[begin Material]

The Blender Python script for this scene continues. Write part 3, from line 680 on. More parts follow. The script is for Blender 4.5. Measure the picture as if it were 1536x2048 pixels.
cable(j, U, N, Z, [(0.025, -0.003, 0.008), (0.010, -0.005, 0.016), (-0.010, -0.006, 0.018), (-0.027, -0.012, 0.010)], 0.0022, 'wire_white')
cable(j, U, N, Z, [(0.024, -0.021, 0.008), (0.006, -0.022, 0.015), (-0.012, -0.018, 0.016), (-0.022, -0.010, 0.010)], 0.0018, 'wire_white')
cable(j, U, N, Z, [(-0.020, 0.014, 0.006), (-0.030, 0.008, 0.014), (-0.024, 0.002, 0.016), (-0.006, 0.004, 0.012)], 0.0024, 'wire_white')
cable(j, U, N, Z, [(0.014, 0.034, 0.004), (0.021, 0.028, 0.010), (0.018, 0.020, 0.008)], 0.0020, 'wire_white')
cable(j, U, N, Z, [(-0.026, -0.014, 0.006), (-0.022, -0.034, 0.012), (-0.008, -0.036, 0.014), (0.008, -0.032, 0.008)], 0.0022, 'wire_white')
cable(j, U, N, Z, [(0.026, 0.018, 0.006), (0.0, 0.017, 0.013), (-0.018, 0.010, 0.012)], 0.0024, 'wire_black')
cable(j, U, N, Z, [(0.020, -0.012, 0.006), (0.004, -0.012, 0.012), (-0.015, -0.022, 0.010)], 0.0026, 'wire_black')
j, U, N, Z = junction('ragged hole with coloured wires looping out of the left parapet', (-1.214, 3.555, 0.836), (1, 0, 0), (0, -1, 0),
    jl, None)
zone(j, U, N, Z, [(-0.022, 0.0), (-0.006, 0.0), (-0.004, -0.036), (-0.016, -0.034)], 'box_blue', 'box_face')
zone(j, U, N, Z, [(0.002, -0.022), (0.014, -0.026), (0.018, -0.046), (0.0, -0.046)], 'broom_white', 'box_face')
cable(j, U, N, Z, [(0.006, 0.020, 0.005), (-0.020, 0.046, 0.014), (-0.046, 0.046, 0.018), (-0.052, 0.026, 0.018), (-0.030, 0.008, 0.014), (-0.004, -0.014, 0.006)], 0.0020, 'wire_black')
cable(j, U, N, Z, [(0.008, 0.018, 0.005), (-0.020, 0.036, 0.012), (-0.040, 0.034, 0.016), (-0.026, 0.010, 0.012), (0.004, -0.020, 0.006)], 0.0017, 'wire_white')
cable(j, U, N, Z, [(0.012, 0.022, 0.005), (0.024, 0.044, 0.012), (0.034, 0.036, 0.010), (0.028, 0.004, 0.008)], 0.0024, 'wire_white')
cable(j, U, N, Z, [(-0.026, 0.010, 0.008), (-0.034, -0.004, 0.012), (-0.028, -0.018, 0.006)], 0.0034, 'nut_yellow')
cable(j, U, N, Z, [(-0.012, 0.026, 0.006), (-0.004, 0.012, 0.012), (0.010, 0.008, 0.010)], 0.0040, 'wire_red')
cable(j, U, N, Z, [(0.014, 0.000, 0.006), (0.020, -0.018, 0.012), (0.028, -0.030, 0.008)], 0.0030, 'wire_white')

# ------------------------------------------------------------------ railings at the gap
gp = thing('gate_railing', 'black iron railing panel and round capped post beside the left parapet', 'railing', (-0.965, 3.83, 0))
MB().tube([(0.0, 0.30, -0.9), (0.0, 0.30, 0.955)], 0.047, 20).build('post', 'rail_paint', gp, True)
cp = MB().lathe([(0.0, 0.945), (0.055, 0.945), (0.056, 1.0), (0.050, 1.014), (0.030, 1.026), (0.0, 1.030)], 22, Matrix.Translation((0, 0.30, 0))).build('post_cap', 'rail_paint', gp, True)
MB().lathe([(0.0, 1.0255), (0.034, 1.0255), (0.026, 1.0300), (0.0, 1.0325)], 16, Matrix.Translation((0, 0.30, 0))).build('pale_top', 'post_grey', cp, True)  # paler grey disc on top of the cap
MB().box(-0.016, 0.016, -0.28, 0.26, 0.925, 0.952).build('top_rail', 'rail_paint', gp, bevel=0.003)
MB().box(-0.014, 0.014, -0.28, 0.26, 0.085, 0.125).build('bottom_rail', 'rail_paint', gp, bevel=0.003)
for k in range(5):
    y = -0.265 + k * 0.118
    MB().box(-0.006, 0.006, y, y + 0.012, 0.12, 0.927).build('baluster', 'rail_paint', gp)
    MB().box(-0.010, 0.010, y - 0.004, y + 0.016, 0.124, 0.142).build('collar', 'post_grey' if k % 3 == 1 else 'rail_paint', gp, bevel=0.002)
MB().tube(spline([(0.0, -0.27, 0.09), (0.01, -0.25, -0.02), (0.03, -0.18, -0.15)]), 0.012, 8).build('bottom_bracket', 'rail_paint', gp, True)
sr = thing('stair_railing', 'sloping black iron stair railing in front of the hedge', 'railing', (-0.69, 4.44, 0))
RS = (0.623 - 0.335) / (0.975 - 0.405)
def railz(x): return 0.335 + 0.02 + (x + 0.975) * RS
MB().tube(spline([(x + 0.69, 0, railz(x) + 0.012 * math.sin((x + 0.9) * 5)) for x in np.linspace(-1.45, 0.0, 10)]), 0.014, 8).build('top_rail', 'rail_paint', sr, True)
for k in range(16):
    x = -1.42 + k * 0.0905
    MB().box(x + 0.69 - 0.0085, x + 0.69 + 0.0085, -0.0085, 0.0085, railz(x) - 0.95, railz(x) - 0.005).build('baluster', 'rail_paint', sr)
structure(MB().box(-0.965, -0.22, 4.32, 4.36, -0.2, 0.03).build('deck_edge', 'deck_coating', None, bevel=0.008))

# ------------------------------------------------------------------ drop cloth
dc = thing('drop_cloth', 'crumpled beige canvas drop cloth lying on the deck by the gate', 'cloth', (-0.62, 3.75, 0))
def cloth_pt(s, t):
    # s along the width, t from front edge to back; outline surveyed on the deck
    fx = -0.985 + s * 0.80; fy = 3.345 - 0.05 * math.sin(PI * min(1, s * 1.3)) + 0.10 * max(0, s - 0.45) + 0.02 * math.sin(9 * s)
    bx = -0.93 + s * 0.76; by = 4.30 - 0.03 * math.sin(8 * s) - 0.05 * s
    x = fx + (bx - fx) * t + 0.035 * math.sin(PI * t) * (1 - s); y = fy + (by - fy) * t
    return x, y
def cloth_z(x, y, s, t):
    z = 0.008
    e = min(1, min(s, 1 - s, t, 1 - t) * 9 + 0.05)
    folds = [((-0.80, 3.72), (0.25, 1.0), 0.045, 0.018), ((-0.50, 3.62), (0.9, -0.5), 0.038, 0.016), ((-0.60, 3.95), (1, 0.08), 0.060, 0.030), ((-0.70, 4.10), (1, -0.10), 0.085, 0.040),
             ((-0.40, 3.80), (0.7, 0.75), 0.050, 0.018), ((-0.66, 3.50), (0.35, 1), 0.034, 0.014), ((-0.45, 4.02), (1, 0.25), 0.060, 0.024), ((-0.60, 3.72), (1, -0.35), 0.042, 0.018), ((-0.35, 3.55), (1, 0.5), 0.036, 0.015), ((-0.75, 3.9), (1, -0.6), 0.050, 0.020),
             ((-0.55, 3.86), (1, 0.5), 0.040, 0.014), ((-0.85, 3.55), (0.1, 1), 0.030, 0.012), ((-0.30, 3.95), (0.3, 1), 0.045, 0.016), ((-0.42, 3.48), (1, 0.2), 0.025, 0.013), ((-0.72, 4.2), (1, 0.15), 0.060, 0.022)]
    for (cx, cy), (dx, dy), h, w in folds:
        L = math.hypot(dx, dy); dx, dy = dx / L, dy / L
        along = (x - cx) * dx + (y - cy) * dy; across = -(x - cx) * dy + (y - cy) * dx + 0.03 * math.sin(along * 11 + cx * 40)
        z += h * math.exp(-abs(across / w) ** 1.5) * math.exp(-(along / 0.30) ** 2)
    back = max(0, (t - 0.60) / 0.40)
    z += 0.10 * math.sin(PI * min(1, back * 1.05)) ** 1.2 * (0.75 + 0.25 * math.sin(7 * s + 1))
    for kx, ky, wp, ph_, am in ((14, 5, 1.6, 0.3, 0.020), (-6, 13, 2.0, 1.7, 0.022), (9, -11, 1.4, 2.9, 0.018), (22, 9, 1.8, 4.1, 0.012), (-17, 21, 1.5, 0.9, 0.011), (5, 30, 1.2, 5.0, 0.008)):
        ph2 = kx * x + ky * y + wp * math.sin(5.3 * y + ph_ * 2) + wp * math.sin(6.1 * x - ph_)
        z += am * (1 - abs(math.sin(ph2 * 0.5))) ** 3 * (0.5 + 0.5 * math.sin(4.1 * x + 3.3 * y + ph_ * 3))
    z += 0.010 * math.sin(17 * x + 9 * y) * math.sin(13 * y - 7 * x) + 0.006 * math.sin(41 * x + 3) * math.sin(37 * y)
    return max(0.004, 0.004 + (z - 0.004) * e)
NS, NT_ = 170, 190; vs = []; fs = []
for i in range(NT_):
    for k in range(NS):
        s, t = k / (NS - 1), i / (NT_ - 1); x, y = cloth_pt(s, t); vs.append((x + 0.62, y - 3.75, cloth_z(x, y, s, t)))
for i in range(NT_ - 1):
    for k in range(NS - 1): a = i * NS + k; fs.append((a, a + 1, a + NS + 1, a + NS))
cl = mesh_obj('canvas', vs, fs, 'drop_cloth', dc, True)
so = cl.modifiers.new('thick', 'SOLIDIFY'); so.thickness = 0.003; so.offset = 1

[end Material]

## Challenge:
Gather every line containing the word "from" and copy it.

## Answer below:
The Blender Python script for this scene continues. Write part 3, from line 680 on. More parts follow. The script is for Blender 4.5. Measure the picture as if it were 1536x2048 pixels.
    # s along the width, t from front edge to back; outline surveyed on the deck